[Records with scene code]
________________

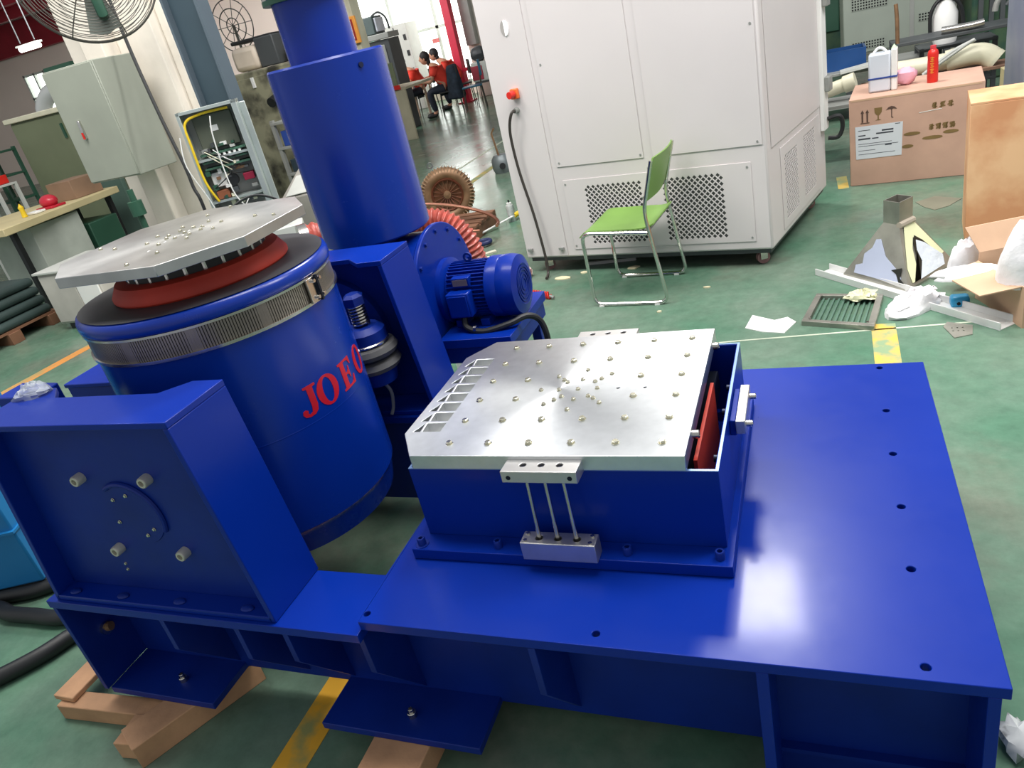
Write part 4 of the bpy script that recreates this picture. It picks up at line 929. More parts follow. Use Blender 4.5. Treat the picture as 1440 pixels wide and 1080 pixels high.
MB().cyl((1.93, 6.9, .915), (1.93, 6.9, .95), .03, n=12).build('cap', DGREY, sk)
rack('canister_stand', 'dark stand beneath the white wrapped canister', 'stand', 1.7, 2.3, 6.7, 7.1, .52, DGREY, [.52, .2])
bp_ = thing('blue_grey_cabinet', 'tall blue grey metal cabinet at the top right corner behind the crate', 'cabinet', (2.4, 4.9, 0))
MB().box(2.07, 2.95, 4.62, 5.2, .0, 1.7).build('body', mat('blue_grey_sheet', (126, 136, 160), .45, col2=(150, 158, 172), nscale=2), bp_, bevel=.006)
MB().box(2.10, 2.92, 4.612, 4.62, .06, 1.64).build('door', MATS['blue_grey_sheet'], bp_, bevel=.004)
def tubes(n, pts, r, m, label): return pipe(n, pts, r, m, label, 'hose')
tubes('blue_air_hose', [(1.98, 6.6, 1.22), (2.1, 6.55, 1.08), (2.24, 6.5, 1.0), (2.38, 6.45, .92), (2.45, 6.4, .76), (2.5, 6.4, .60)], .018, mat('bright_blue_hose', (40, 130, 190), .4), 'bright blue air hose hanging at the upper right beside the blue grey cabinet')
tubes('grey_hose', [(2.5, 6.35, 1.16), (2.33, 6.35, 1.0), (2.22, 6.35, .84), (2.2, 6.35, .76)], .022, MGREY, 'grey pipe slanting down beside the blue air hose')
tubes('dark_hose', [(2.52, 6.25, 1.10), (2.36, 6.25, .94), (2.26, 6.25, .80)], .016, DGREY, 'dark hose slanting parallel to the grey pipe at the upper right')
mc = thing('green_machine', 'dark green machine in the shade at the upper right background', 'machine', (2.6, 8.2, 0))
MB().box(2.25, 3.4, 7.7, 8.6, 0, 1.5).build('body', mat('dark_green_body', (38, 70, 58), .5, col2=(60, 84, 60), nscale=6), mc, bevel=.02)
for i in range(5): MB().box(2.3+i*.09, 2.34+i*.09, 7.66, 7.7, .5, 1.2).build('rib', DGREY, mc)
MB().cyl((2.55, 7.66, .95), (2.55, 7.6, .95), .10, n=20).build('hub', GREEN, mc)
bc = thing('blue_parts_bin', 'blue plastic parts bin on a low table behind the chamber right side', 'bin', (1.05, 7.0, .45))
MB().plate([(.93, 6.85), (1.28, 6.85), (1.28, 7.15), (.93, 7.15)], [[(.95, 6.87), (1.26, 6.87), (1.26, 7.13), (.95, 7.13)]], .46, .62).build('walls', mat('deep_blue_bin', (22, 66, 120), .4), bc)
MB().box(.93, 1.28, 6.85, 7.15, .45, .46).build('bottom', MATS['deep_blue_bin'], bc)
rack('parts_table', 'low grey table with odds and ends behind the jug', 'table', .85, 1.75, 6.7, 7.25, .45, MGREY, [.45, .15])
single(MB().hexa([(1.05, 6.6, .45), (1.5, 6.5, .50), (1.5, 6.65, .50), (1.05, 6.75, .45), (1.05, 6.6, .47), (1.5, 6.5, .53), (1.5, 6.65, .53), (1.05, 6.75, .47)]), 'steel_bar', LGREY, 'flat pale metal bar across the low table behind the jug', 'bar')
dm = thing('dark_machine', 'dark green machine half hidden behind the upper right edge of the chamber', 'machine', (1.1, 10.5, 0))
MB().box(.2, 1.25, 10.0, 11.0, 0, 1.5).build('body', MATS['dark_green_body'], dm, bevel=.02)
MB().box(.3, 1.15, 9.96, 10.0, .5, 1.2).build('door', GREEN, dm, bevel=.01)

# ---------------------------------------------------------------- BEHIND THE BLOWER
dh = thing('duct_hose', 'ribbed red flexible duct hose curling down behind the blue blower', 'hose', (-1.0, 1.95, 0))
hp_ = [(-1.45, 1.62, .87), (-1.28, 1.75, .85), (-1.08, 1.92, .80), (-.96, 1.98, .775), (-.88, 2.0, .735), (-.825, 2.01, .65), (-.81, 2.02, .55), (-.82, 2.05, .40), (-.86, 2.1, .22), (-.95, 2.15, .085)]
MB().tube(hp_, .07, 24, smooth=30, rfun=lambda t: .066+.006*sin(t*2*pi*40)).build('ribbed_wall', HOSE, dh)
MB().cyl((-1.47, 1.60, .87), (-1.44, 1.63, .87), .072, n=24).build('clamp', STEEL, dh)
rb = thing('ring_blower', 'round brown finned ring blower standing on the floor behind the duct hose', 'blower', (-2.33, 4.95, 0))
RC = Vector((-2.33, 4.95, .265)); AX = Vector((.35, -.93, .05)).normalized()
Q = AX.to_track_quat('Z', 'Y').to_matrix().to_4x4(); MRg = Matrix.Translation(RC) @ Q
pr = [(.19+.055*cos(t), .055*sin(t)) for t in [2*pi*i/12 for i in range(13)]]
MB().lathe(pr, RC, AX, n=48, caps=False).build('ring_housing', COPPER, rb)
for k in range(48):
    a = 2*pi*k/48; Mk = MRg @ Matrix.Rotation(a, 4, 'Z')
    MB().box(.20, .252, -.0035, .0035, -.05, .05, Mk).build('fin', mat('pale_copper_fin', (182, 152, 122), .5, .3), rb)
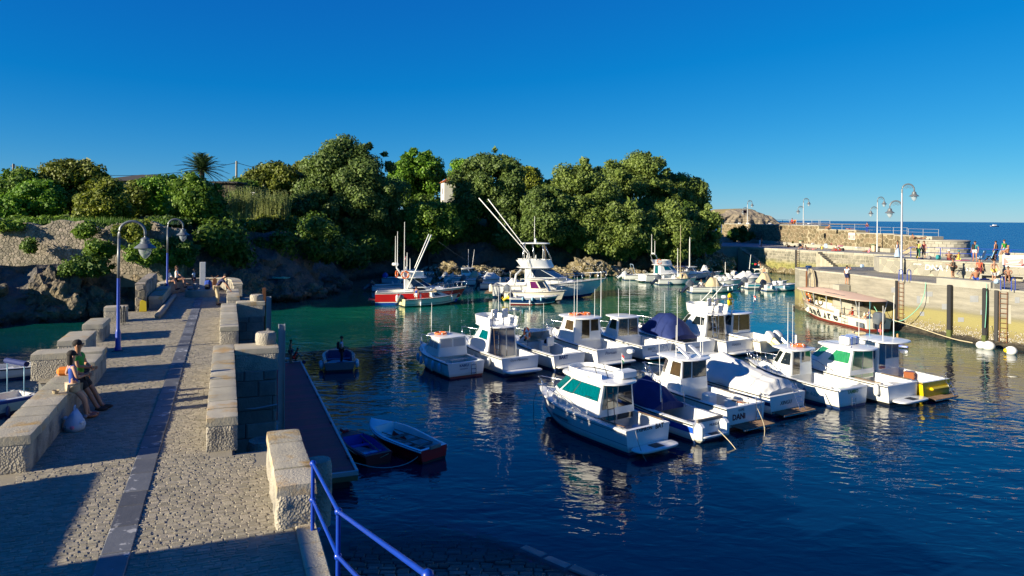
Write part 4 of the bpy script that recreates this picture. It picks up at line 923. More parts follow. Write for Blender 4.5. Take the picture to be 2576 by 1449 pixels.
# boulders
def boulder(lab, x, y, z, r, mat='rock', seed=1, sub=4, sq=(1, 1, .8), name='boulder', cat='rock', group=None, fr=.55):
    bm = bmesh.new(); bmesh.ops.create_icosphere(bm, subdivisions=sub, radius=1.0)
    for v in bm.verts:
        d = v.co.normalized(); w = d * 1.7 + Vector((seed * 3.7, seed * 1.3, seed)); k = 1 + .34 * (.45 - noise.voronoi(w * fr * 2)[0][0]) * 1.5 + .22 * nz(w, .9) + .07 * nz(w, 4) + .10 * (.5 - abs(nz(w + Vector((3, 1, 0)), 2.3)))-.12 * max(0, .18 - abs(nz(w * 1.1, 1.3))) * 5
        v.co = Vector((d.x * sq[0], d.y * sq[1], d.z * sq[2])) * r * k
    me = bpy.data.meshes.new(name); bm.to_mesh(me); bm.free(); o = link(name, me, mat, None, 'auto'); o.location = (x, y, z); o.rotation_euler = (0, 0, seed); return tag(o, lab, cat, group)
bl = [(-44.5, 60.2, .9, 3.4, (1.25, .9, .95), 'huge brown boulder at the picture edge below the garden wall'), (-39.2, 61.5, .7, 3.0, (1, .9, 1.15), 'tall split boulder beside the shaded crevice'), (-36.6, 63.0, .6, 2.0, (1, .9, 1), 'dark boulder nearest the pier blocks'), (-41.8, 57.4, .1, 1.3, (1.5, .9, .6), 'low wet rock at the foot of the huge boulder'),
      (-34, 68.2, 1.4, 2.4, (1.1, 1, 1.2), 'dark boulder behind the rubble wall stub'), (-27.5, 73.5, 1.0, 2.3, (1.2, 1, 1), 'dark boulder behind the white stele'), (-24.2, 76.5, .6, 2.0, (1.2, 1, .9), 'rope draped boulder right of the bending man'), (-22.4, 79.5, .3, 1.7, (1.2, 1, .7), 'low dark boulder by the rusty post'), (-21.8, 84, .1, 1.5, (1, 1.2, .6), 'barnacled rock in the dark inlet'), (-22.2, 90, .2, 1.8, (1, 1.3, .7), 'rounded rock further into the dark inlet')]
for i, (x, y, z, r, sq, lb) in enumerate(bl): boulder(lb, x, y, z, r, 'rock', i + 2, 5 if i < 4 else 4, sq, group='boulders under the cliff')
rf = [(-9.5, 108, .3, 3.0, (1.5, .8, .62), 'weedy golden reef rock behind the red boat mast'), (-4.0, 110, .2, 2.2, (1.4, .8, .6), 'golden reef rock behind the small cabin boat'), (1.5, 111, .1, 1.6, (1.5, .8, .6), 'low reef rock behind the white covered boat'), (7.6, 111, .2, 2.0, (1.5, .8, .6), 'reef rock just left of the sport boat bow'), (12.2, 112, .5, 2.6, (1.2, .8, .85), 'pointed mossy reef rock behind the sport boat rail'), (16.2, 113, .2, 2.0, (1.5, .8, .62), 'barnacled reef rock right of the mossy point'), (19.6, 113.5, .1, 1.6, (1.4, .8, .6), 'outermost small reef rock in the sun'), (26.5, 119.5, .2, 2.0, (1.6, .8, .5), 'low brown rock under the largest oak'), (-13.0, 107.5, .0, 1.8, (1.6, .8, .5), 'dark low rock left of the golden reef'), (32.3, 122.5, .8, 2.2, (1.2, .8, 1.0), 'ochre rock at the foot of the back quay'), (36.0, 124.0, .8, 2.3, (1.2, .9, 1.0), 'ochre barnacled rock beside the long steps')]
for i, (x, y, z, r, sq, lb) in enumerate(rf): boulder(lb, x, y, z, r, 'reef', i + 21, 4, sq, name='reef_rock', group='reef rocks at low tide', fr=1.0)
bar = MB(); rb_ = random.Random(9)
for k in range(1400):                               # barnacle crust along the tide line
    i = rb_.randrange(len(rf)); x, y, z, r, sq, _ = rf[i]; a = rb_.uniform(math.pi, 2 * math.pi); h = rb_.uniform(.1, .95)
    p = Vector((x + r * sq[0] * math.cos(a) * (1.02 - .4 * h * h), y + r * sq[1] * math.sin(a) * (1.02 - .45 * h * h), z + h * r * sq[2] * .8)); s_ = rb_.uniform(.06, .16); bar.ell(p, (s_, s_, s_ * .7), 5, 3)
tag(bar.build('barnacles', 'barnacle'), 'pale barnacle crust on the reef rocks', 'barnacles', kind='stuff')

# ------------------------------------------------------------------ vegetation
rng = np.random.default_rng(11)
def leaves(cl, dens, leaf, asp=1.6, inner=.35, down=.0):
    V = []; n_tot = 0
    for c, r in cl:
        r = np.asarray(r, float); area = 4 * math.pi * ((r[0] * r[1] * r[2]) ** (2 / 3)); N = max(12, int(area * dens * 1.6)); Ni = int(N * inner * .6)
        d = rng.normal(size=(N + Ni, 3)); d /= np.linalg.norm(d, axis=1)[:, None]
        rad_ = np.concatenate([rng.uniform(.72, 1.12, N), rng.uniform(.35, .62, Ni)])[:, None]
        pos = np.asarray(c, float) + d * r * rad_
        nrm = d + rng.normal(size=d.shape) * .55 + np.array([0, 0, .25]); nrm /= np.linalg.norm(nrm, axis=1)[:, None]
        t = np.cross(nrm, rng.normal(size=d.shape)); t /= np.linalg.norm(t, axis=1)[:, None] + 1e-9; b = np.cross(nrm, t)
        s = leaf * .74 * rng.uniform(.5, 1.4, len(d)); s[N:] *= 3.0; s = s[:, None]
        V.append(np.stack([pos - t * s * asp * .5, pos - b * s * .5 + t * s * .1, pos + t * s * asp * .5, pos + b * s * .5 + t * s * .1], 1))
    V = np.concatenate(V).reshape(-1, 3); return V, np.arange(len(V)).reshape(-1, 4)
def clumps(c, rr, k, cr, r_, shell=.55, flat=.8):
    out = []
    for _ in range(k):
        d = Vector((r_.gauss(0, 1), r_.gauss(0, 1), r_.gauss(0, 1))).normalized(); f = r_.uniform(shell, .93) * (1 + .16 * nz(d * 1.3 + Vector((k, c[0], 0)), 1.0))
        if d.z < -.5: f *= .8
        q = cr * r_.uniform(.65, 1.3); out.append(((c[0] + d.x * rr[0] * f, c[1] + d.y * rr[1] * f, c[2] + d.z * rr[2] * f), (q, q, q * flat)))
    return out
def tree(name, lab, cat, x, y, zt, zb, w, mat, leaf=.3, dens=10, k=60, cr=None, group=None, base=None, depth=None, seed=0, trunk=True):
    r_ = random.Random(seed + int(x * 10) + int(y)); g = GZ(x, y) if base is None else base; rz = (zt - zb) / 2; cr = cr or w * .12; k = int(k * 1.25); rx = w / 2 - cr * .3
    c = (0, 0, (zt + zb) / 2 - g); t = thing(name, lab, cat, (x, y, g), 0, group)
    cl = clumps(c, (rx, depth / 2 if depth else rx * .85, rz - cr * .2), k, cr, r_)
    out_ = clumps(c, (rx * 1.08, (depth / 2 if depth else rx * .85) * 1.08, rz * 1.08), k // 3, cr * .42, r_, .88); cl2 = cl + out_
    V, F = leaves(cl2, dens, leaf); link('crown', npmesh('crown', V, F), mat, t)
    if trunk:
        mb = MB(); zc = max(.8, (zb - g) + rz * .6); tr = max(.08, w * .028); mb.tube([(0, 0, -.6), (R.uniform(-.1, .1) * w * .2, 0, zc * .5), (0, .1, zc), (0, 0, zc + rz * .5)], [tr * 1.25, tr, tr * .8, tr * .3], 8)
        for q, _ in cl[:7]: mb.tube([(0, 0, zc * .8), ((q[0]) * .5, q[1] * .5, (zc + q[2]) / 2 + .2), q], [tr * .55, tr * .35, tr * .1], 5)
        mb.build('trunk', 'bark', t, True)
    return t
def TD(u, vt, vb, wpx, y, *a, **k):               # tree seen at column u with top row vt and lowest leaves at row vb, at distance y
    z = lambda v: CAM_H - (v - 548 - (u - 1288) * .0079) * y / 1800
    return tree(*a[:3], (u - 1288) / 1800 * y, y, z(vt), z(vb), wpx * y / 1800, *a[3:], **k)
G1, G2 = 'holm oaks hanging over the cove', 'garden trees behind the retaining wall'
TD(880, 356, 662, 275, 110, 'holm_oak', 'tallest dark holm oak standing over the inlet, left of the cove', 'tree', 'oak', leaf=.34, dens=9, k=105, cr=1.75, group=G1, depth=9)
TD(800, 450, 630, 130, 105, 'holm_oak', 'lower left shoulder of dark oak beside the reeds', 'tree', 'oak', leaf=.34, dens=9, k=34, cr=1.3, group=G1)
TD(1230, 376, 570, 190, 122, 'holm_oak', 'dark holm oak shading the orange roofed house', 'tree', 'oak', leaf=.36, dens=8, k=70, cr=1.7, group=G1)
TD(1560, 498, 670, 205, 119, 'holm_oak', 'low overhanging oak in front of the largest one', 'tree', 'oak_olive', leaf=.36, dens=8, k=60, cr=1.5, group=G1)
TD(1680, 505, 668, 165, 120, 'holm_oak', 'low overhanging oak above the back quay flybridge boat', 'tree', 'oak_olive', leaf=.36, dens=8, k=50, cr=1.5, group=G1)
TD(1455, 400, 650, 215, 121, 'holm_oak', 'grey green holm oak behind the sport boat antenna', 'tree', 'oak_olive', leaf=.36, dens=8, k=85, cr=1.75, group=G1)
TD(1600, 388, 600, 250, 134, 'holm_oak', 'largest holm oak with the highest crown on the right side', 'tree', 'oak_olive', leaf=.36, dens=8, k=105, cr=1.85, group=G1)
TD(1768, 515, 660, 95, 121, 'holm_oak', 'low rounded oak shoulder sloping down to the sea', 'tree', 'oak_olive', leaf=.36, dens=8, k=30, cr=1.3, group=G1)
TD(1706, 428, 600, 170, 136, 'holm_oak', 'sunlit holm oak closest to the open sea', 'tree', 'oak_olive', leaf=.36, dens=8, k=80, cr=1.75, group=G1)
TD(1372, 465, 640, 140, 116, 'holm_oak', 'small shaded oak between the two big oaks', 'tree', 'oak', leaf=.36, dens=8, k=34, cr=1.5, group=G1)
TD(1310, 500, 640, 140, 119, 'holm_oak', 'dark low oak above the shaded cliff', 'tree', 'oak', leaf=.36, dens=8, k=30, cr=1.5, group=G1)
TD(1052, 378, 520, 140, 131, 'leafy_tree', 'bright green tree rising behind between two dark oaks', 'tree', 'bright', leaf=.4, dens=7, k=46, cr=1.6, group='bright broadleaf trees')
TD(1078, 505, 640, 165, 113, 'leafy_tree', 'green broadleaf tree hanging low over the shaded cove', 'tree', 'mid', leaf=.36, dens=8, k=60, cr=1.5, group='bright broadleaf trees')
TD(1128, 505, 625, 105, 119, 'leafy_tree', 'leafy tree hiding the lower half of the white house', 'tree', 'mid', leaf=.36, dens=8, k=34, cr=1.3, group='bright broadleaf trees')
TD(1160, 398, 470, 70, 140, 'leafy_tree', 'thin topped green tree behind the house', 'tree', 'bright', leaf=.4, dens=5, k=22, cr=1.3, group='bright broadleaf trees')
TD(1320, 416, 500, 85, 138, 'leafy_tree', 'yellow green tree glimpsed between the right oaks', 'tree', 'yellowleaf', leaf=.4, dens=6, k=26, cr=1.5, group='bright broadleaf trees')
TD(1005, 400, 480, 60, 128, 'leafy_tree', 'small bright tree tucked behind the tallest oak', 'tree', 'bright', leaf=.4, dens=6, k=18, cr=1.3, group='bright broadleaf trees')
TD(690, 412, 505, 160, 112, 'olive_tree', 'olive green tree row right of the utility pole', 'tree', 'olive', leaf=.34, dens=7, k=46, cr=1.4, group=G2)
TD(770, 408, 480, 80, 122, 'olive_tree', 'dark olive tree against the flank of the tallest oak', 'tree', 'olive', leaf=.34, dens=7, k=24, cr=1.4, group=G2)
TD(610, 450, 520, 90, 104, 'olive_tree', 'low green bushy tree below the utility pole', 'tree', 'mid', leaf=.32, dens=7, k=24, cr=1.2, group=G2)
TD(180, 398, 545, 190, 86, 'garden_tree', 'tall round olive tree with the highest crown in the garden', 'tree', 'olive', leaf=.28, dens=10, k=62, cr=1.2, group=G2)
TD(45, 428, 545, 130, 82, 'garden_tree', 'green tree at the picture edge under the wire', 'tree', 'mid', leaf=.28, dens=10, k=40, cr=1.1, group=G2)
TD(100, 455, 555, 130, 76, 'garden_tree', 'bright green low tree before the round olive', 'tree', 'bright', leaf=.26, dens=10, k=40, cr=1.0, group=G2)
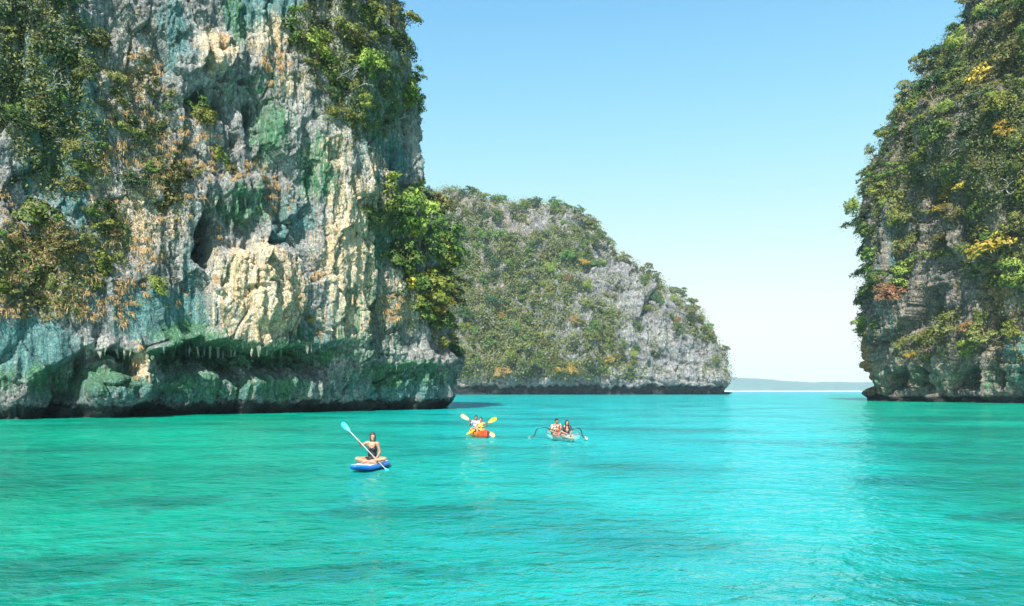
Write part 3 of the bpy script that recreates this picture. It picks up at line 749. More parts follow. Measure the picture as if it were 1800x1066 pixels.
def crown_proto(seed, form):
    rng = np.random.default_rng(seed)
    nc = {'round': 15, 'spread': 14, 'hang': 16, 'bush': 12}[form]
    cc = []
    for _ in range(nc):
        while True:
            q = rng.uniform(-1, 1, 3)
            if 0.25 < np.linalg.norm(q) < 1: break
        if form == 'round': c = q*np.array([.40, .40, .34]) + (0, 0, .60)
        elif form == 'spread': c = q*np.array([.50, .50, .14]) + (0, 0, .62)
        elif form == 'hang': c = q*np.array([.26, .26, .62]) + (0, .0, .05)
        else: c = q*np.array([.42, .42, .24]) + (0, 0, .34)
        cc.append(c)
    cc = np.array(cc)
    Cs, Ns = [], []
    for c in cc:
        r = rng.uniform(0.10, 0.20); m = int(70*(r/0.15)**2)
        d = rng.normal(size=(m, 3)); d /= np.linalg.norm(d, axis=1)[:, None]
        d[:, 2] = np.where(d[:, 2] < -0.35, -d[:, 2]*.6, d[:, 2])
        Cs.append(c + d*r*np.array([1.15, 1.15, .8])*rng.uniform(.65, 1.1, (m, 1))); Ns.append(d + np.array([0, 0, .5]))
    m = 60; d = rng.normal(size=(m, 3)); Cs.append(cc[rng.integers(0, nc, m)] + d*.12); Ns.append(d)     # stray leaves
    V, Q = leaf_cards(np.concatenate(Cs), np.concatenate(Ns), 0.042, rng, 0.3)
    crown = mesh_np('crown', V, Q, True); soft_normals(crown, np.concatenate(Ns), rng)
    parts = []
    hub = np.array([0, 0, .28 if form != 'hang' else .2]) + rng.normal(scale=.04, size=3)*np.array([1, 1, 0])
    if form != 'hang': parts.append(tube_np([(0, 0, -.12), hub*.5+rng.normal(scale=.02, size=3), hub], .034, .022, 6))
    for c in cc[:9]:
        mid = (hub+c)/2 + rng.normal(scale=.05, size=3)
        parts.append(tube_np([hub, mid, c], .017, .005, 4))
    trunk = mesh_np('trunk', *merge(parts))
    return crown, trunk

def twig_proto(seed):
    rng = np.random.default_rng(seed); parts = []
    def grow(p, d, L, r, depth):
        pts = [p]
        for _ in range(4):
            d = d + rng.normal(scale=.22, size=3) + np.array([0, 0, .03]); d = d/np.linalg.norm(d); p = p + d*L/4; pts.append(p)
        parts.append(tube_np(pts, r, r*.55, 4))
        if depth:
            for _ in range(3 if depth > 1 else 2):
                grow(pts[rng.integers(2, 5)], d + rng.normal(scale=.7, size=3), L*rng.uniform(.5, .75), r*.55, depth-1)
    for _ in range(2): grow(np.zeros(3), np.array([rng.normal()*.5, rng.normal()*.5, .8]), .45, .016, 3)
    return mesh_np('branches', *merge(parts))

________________

» **Your instructions**
Of all the entries above, repeat only the lines from the line that has "Write part 3" to the line that has "return crown, trunk", both lines included, exactly.

» **The solution**
Write part 3 of the bpy script that recreates this picture. It picks up at line 749. More parts follow. Measure the picture as if it were 1800x1066 pixels.
def crown_proto(seed, form):
    rng = np.random.default_rng(seed)
    nc = {'round': 15, 'spread': 14, 'hang': 16, 'bush': 12}[form]
    cc = []
    for _ in range(nc):
        while True:
            q = rng.uniform(-1, 1, 3)
            if 0.25 < np.linalg.norm(q) < 1: break
        if form == 'round': c = q*np.array([.40, .40, .34]) + (0, 0, .60)
        elif form == 'spread': c = q*np.array([.50, .50, .14]) + (0, 0, .62)
        elif form == 'hang': c = q*np.array([.26, .26, .62]) + (0, .0, .05)
        else: c = q*np.array([.42, .42, .24]) + (0, 0, .34)
        cc.append(c)
    cc = np.array(cc)
    Cs, Ns = [], []
    for c in cc:
        r = rng.uniform(0.10, 0.20); m = int(70*(r/0.15)**2)
        d = rng.normal(size=(m, 3)); d /= np.linalg.norm(d, axis=1)[:, None]
        d[:, 2] = np.where(d[:, 2] < -0.35, -d[:, 2]*.6, d[:, 2])
        Cs.append(c + d*r*np.array([1.15, 1.15, .8])*rng.uniform(.65, 1.1, (m, 1))); Ns.append(d + np.array([0, 0, .5]))
    m = 60; d = rng.normal(size=(m, 3)); Cs.append(cc[rng.integers(0, nc, m)] + d*.12); Ns.append(d)     # stray leaves
    V, Q = leaf_cards(np.concatenate(Cs), np.concatenate(Ns), 0.042, rng, 0.3)
    crown = mesh_np('crown', V, Q, True); soft_normals(crown, np.concatenate(Ns), rng)
    parts = []
    hub = np.array([0, 0, .28 if form != 'hang' else .2]) + rng.normal(scale=.04, size=3)*np.array([1, 1, 0])
    if form != 'hang': parts.append(tube_np([(0, 0, -.12), hub*.5+rng.normal(scale=.02, size=3), hub], .034, .022, 6))
    for c in cc[:9]:
        mid = (hub+c)/2 + rng.normal(scale=.05, size=3)
        parts.append(tube_np([hub, mid, c], .017, .005, 4))
    trunk = mesh_np('trunk', *merge(parts))
    return crown, trunk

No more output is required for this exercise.